--- Start TASK INPUTS ---

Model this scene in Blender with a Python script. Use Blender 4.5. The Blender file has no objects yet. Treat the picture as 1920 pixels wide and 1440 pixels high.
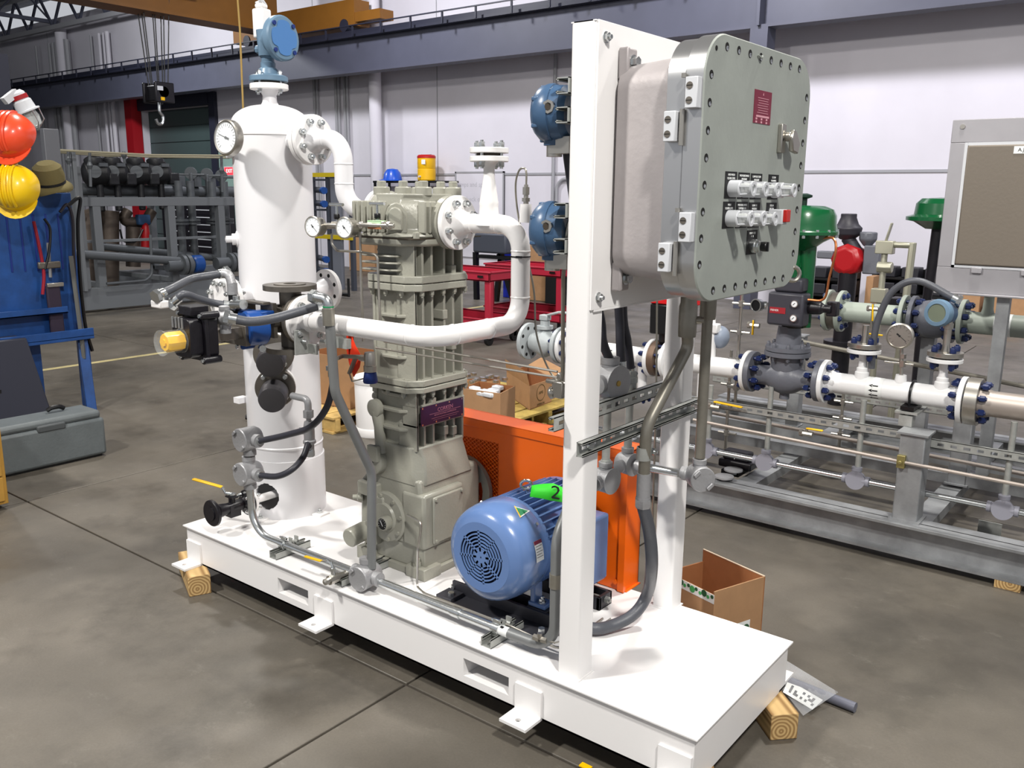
import bpy, bmesh, math, random
from math import pi, sin, cos, radians
from mathutils import Vector, Matrix
random.seed(7)
SC = bpy.context.scene
COL = SC.collection

# ------------------------------------------------------------------ camera, world, lamps, exposure
FPX, YAW, PITCH, ROLL = 1654.1, radians(128.1774), radians(12.2212), radians(-0.50837)
CAM = Vector((3.334, -1.947, 1.6607))
_f = Vector((cos(PITCH)*cos(YAW), cos(PITCH)*sin(YAW), -sin(PITCH)))
_r = _f.cross(Vector((0, 0, 1))).normalized(); _d = _f.cross(_r)
_rr = _r*cos(ROLL) + _d*sin(ROLL); _dd = -_r*sin(ROLL) + _d*cos(ROLL)
cam = bpy.data.objects.new('camera', bpy.data.cameras.new('camera')); COL.objects.link(cam)
cam.data.sensor_fit = 'HORIZONTAL'; cam.data.sensor_width = 36
cam.data.lens = FPX/1920*36; cam.data.clip_start = .02; cam.data.clip_end = 200
_m = Matrix((_rr, -_dd, -_f)).transposed().to_4x4(); _m.translation = CAM
cam.matrix_world = _m
SC.camera = cam
def P(px, py, x=None, y=None, z=None):
    """point of the place seen at photograph pixel (px,py) on a known plane"""
    r = _rr*((px-960)/FPX) + _dd*((py-720)/FPX) + _f
    t = (z-CAM.z)/r.z if z is not None else (x-CAM.x)/r.x if x is not None else (y-CAM.y)/r.y
    return CAM + r*t

w = bpy.data.worlds.new('world'); SC.world = w; w.use_nodes = True
w.node_tree.nodes['Background'].inputs[0].default_value = (.90, .93, 1, 1)
w.node_tree.nodes['Background'].inputs[1].default_value = .42
def lamp(loc, to, size, power, col=(1, .97, .92)):
    l = bpy.data.lights.new('high_bay', 'AREA'); l.shape = 'DISK'; l.size = size; l.energy = power; l.color = col
    o = bpy.data.objects.new('high_bay_light', l); COL.objects.link(o); o.location = loc
    o.rotation_euler = (Vector(to)-Vector(loc)).to_track_quat('-Z', 'Y').to_euler()
    return o
lamp((-.6, -3.4, 5.6), (.9, .2, .6), .45, 290)
lamp((5.2, -2.2, 5.6), (2.6, .3, .8), .45, 300)
lamp((2.6, 2.6, 6.0), (2.6, 3.0, 0), .5, 230)
lamp((-3.6, 2.2, 6.0), (-3.6, 2.8, 0), .5, 190)
lamp((-2.5, 7.2, 6.0), (-2.5, 11.5, 1.5), .6, 230, (.95, .94, 1))
lamp((3.5, 7.5, 6.0), (3.0, 11.5, 1.5), .6, 230, (.95, .94, 1))
lamp((-8.5, 7.5, 6.0), (-9.5, 11.5, 1.0), .6, 200, (.95, .95, 1))
lamp((-16, 7.0, 6.0), (-17, 11.5, 2.0), .6, 260, (.95, .97, 1))
lamp((-9, 1.5, 6.0), (-9, 3, 0), .6, 120)
VS = SC.view_settings
VS.view_transform = 'Standard'; VS.look = 'None'; VS.gamma = 1; VS.use_curve_mapping = False; VS.exposure = .35

# ------------------------------------------------------------------ materials
def lin(c):
    c = [x/255 for x in c]
    return tuple((x/12.92 if x <= .04045 else ((x+.055)/1.055)**2.4) for x in c)
MATS = {}
def mat(name, c, rough=.5, metal=0., var=0., scale=8., bump=0., bscale=60., coat=0., c2=None, alpha=1., trans=0., emit=0., ior=1.45):
    m = bpy.data.materials.new(name); m.use_nodes = True; nt = m.node_tree; N = nt.nodes; L = nt.links
    b = N['Principled BSDF']; a = lin(c)
    b.inputs['Base Color'].default_value = (*a, 1); b.inputs['Roughness'].default_value = rough
    b.inputs['Metallic'].default_value = metal; b.inputs['Coat Weight'].default_value = coat
    b.inputs['Coat Roughness'].default_value = .12; b.inputs['Alpha'].default_value = alpha
    b.inputs['Transmission Weight'].default_value = trans; b.inputs['IOR'].default_value = ior
    if emit:
        b.inputs['Emission Color'].default_value = (*a, 1); b.inputs['Emission Strength'].default_value = emit
    if var or bump or c2:
        tc = N.new('ShaderNodeTexCoord')
    if var or c2:
        n = N.new('ShaderNodeTexNoise'); n.inputs['Scale'].default_value = scale; n.inputs['Detail'].default_value = 5
        n.inputs['Roughness'].default_value = .6
        L.new(tc.outputs['Object'], n.inputs['Vector'])
        r = N.new('ShaderNodeMapRange'); r.inputs['From Min'].default_value = .33; r.inputs['From Max'].default_value = .67
        L.new(n.outputs['Fac'], r.inputs['Value'])
        x = N.new('ShaderNodeMix'); x.data_type = 'RGBA'
        q = lin(c2) if c2 else tuple(k*(1-var) for k in a)
        x.inputs['A'].default_value = (*q, 1); x.inputs['B'].default_value = (*(a if c2 else tuple(min(1, k*(1+var)) for k in a)), 1)
        L.new(r.outputs['Result'], x.inputs['Factor']); L.new(x.outputs['Result'], b.inputs['Base Color'])
    if bump:
        n2 = N.new('ShaderNodeTexNoise'); n2.inputs['Scale'].default_value = bscale; n2.inputs['Detail'].default_value = 3
        L.new(tc.outputs['Object'], n2.inputs['Vector'])
        bp = N.new('ShaderNodeBump'); bp.inputs['Strength'].default_value = bump; bp.inputs['Distance'].default_value = .01
        L.new(n2.outputs['Fac'], bp.inputs['Height']); L.new(bp.outputs['Normal'], b.inputs['Normal'])
    MATS[name] = m
    return m
WHITE = mat('white_paint', (230, 228, 227), .32, bump=.02, bscale=90)
VESSEL = mat('vessel_white_paint', (220, 219, 221), .3, bump=.03, bscale=45)
COMPG = mat('grey_green_paint', (150, 149, 138), .3, bump=.10, bscale=110, var=.05)
MBLUE = mat('motor_blue_paint', (92, 120, 168), .25, coat=.4, bump=.02)
TBLUE = mat('transmitter_blue', (60, 86, 116), .33, bump=.05)
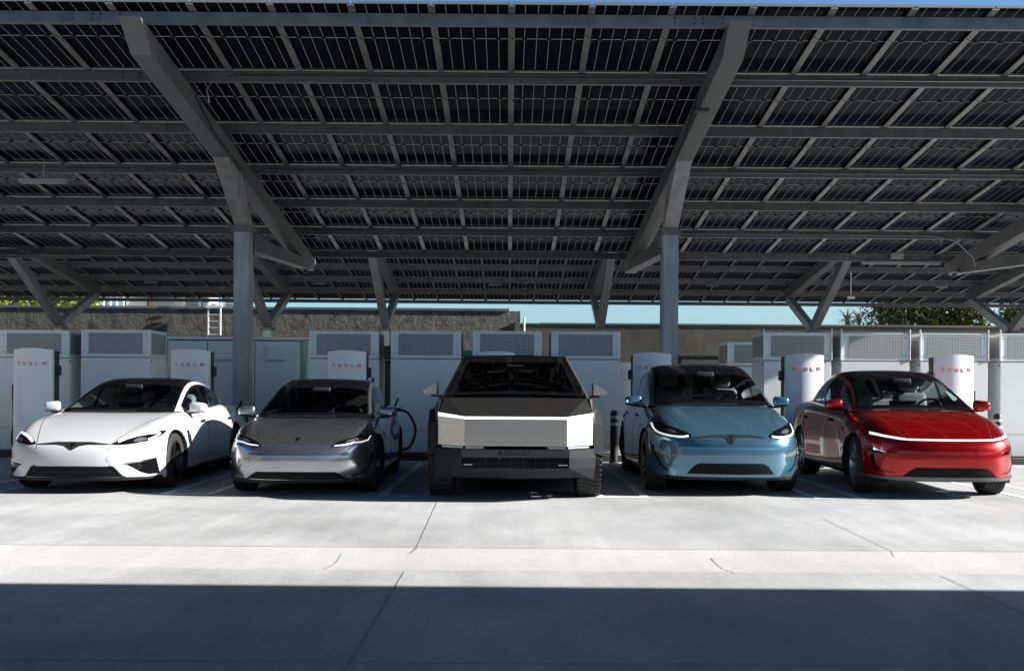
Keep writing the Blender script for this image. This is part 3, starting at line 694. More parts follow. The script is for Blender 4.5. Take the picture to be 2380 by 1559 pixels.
DR = 53.0
def roof_box(name, u0, u1, z1, m, label, depth=1.5, cat='roof unit', extra=None):
    x0, x1 = X(u0, DR), X(u1, DR); o = thing(name, label, cat, ((x0 + x1) / 2, DR, hb - .1)); a = (x1 - x0) / 2
    mb = MB(); mb.box(-a, a, 0, depth, .1, z1); mb.build('casing', m, o, bevel=.02)
    mb = MB(); mb.box(-a * .8, a * .8, .1, depth - .1, 0, .1); mb.build('stand', M['steel_beam'], o)
    if extra: extra(o, a, z1)
    return o
def louv(o, a, z1):
    mb = MB()
    for k in range(5): mb.box(-a * .7, a * .7, -.03, -.002, .3 + k * .16, .38 + k * .16)
    mb.build('louvre', M['steel'], o)
M['bluew'] = mat('pale_blue_panel', (0.42, 0.55, 0.66), 0.3, noise=(3, .3))
M['beige'] = mat('beige_panel', (0.62, 0.58, 0.50), 0.6, noise=(2, .08)); M['terra'] = mat('terracotta_panel', (0.5, 0.3, 0.2), 0.7)
def frame(o, a, z1):
    mb = MB()
    for q in (-a, -a * .33, a * .33, a): mb.tube([(q, -.15, 0), (q, -.15, z1 + .2)], .05, 8)
    mb.tube([(-a, -.15, z1 * .7), (a, -.15, z1 * .7)], .05, 8); mb.build('pipe_frame', M['white_metal'], o)
roof_box('chiller', 243, 288, 1.3, M['bluew'], 'pale blue rooftop unit with white pipe frame on the brick building, leftmost', extra=frame)
roof_box('duct_box', 291, 340, 1.5, M['beige'], 'plain beige rooftop box beside the pale blue unit')
roof_box('duct_box', 344, 357, 1.3, M['terra'], 'narrow terracotta coloured rooftop panel left of the round tank')
o = thing('round_duct', 'round silver rooftop duct between the boxes above the brick wall', 'duct', (X(389, DR), DR, hb - .1))
mb = MB(); mb.lathe([(.001, 0), (.95, 0), (1.0, .1), (1.0, 1.6), (.95, 1.7), (.001, 1.7)], axis='x', seg=28, c=(-.8, .8, .95)); mb.build('drum', M['alu'], o, sm=40)
mb = MB(); mb.box(-.5, .5, .3, 1.2, 0, .2); mb.build('cradle', M['steel_beam'], o)
roof_box('air_conditioner', 424, 468, 1.2, M['column'], 'grey rooftop air conditioner with a small plate, left of the ladder', extra=louv)
roof_box('air_conditioner', 470, 487, 1.2, M['white_metal'], 'narrow white rooftop unit touching the grey one', extra=louv)
roof_box('air_conditioner', 520, 545, 1.0, M['white_metal'], 'white rooftop unit between the ladder and the left column', extra=louv)

M['beige_wall'] = mat('beige_wall', (0.62, 0.54, 0.42), 0.8, noise=(.5, .1))
o = thing('office_building', 'plain building standing behind the viewpoint across the car park', 'building', (0, -30, 0))
mb = MB(); mb.box(-70, 60, -12, 0, 0, 7); wb = mb.build('wall', M['beige_wall'], o)
for k in range(14):
    xx = -66 + k * 8; mb = MB(); mb.box(xx, xx + 4, -.001, .06, 4.6, 6.6); mb.build('window', M['black'], o, bevel=.01)
o = thing('sky_blocker', 'plain unseen block added far to the left to shut out low sky light', 'building', (-36, 10, 0))  # added out of view, keeps low sky on the left off the foreground
mb = MB(); mb.box(-10, 0, -44, 38, 0, 9); mb.build('wall', M['tan'], o)
o = thing('sky_blocker', 'plain unseen block added far to the right to cut off the horizon glow', 'building', (66, 0, 0))  # added out of view, blocks bright horizon below the sun
mb = MB(); mb.box(0, 10, -44, 48, 0, 10); mb.build('wall', M['tan'], o)
# ---------------------------------------------------------------- trees and pole
def crown(name, c, rx, ry, rz, n, s, m, parent, blobs=16, seed=1):
    rn = random.Random(seed); bl = []
    for k in range(blobs):
        th, ph = rn.uniform(0, 2 * math.pi), math.acos(rn.uniform(-0.6, 1)); q = rn.uniform(.45, .85)
        bl.append((Vector((math.cos(th) * math.sin(ph) * rx * q, math.sin(th) * math.sin(ph) * ry * q, math.cos(ph) * rz * q)), rn.uniform(.25, .48)))
    vs, fs = [], []
    for i in range(n):
        b, br = bl[rn.randrange(blobs)]
        d = Vector((rn.gauss(0, 1), rn.gauss(0, 1), rn.gauss(0, 1))).normalized() * (rn.random() ** .4)
        p = Vector(c) + b + Vector((d.x * rx * br, d.y * ry * br, d.z * rz * br * 1.1))
        a1 = Vector((rn.gauss(0, 1), rn.gauss(0, 1), rn.gauss(0, .6))).normalized(); a2 = a1.cross(Vector((rn.gauss(0, 1), rn.gauss(0, 1), rn.gauss(0, 1)))).normalized()
        L, W_ = s * rn.uniform(.7, 1.3), s * rn.uniform(.35, .6); k0 = len(vs)
        vs += [p - a1 * L, p + a2 * W_, p + a1 * L, p - a2 * W_]; fs.append((k0, k0 + 1, k0 + 2, k0 + 3))
    return mesh_obj(name, vs, fs, m, parent)
def tree(x, y, h, r, label, m, n=7000, s=.16, seed=3, group=None):
    o = thing('tree', label, 'tree', (x, y, 0), 0, group); rn = random.Random(seed)
    mb = MB(); mb.tube([(0, 0, 0), (.05, .02, h * .25), (-.03, .05, h * .5), (0, 0, h * .72)], .24, 10, r1=.08)
    for k in range(7):
        a_ = k * 2.4; z0 = h * (.3 + .05 * k); mb.tube([(0, 0, z0), (math.cos(a_) * r * .4, math.sin(a_) * r * .4, z0 + h * .14), (math.cos(a_) * r * .75, math.sin(a_) * r * .75, z0 + h * .22)], .09, 6, r1=.03)
    mb.build('trunk', M['bark'], o, sm=60)
    crown('crown', (0, 0, h * .64), r, r, h * .36, n, s, m, o, blobs=26, seed=seed); return o
tree(X(2120, 62), 62, 9.2, 3.6, 'broad olive green tree behind the tan wall at right', M['leaf'], 15000, .13, 5)
tree(X(2222, 61), 61, 7.6, 2.4, 'smaller olive green tree merging into the right side of the broad tree', M['leaf'], 7000, .13, 15)
tree(X(2425, 58), 58, 9.0, 2.6, 'dark green tree cut by the right edge of the view', M['leaf2'], 7000, .13, 9)
tree(X(20, 70), 70, 10, 3.2, 'bright yellow-green tree above the brick wall at the left edge', M['leaf2'], 9000, .15, 11)
tree(X(160, 72), 72, 9.5, 3.6, 'bright yellow-green tree above the brick wall seen through the forked beam', M['leaf2'], 11000, .15, 13)
def palm(u, D, v, label, seed):
    rn = random.Random(seed); h = Z(v, D, u); o = thing('palm_tree', label, 'palm tree', (X(u, D), D, 0), 0, 'distant palm trees')
    mb = MB(); mb.tube([(0, 0, 0), (.1, 0, h * .5), (0, 0, h)], .2, 8, r1=.14); mb.build('trunk', M['bark'], o, sm=60)
    vs, fs = [], []
    for k in range(34):
        a_ = rn.uniform(0, 6.28); el = rn.uniform(-.3, 1.2); L = rn.uniform(1.2, 1.9); prev = Vector((0, 0, h)); d = Vector((math.cos(a_) * math.cos(el), math.sin(a_) * math.cos(el), math.sin(el))); side = d.cross(Vector((0, 0, 1))).normalized()
        for q in range(5):
            nx = prev + d * L / 5; d = (d + Vector((0, 0, -.28))).normalized(); w0 = .16 * (1 - q / 5.5); k0 = len(vs)
            vs += [prev - side * w0, prev + side * w0, nx + side * w0 * .7 + Vector((0, 0, -.04)), nx - side * w0 * .7 + Vector((0, 0, -.04))]; fs.append((k0, k0 + 1, k0 + 2, k0 + 3)); prev = nx
    mesh_obj('fronds', vs, fs, M['leaf3'], o)
palm(1968, 95, 744, 'small distant palm behind the tan wall, left one', 1); palm(1996, 90, 742, 'small distant palm behind the tan wall, right one', 2)
Dp = 90; o = thing('utility_pole', 'wooden utility pole with two crossarms beyond the tan wall at right', 'utility pole', (X(2322, Dp), Dp, 0))
zt_ = Z(735, Dp, 2322); mb = MB(); mb.tube([(0, 0, 0), (0, 0, zt_)], .16, 8, r1=.13); mb.build('pole', M['bark'], o)
for z_, a in ((zt_ - .25, .95), (zt_ - .62, .9)):
    mb = MB(); mb.box(-a, a, -.18, -.07, z_, z_ + .12)
    for q in (-a * .9, -a * .5, a * .5, a * .9): mb.box(q - .04, q + .04, -.16, -.09, z_ + .121, z_ + .26)
    mb.build('crossarm', M['bark'], o)
o = thing('antenna_mast', 'thin antenna mast rising above the tan wall left of the olive tree', 'antenna', (X(1999, 80), 80, 0))
mb = MB(); mb.tube([(0, 0, 0), (0, 0, Z(712, 80, 1999))], .035, 6); mb.box(-.25, .25, -.02, .02, Z(716, 80, 1999), Z(715, 80, 1999)); mb.build('mast', M['steel'], o)
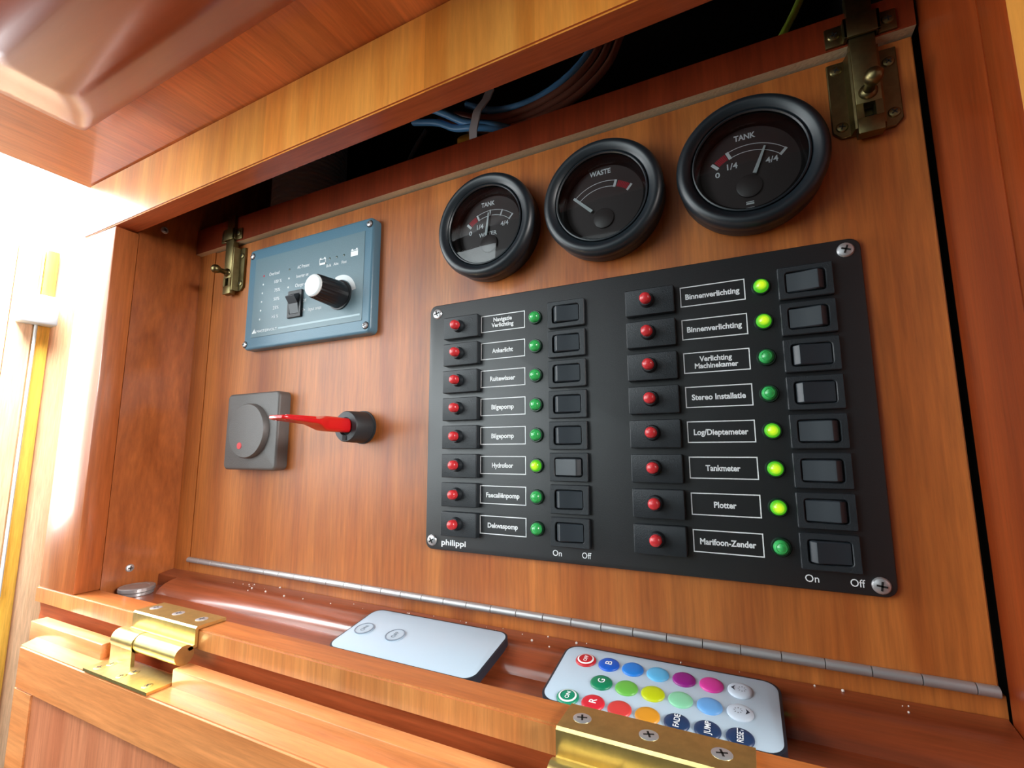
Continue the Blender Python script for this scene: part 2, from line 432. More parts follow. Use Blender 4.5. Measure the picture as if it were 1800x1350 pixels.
# rounded locker lip under the ceiling
bm = bmesh.new(); loops = []
for z, x0, yf, yn, rr in ((0.1200, -0.2020, -0.0905, -0.160, 0.004), (0.1178, -0.2000, -0.0910, -0.160, 0.005), (0.1150, -0.1900, -0.0935, -0.159, 0.007),
                          (0.1115, -0.1740, -0.0990, -0.156, 0.009), (0.1085, -0.1620, -0.1060, -0.151, 0.010), (0.1062, -0.1550, -0.1110, -0.147, 0.010), (0.1050, -0.1500, -0.1150, -0.1415, 0.009)):
    x1 = 0.40; cx, cy = (x0 + x1) / 2, (yf + yn) / 2
    loops.append([(x, y, z + SL * (x + 0.05) * (1 if z > 0.119 else 0.9)) for x, y in rrect(cx, cy, x1 - x0, yf - yn, rr, 6)])
bm_loft(bm, loops)
tag(obj('locker_lip', bm, M_beam, angle=60), 'rounded cherry wood lip running along under the ceiling at top left', 'moulding')

# far side of the cabin: boards and a bright window above them
WX = -0.70
struct('wall_far', box(WX - 0.03, WX - 0.004, -0.10, 0.40, -0.75, 0.197), M_wallc)
cols = [(-0.020, 0.0335, M_wallc), (0.0340, 0.0565, M_wallp), (0.0570, 0.0610, M_wallc), (0.0614, 0.0745, M_wally), (0.0750, 0.110, M_wallp), (0.1105, 0.16, M_wallc)]
wf = bpy.data.objects['wall_far']
for i, (a, b_, m) in enumerate(cols):
    obj('board', box(WX - 0.004, WX + (0.006 if i % 2 else 0.002), a, b_, -0.75, 0.196, bev=0.0015), m, wf)
win = struct('window_1', box(WX - 0.034, WX - 0.02, -0.30, 0.60, 0.197, 0.205), M_wallc)
obj('window_pane', box(WX - 0.032, WX - 0.028, -0.30, 0.60, 0.205, 0.90), M_pane, win)

# ------------------------------------------------------------------ instrument board
ib = thing('instrument_board', 'large cherry veneer board hinged along its lower edge, carrying gauges and switches', 'panel', (0, 0, -0.157))
bb = sloped_box(-0.2075, 0.2236, 0.0, 0.012, lambda x: -0.1566, lambda x: 0.0755 + 0.012 * x, bev=0.0004)
obj('board_panel', bb, M_board, ib, org=(0, 0, -0.157))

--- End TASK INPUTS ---

**REQUIREMENT**
Exactly as they appear, print the lines of the listing above from its first line through the line that contains "COL = SC.collection", minus the pictures.

**EXPECTED ANSWER**
Model this scene in Blender with a Python script. Use Blender 4.5. The Blender file has no objects yet. Treat the picture as 1920 pixels wide and 1440 pixels high.
import bpy, bmesh, math, random
from math import pi, sin, cos, radians
from mathutils import Vector, Matrix
random.seed(7)
SC = bpy.context.scene
COL = SC.collection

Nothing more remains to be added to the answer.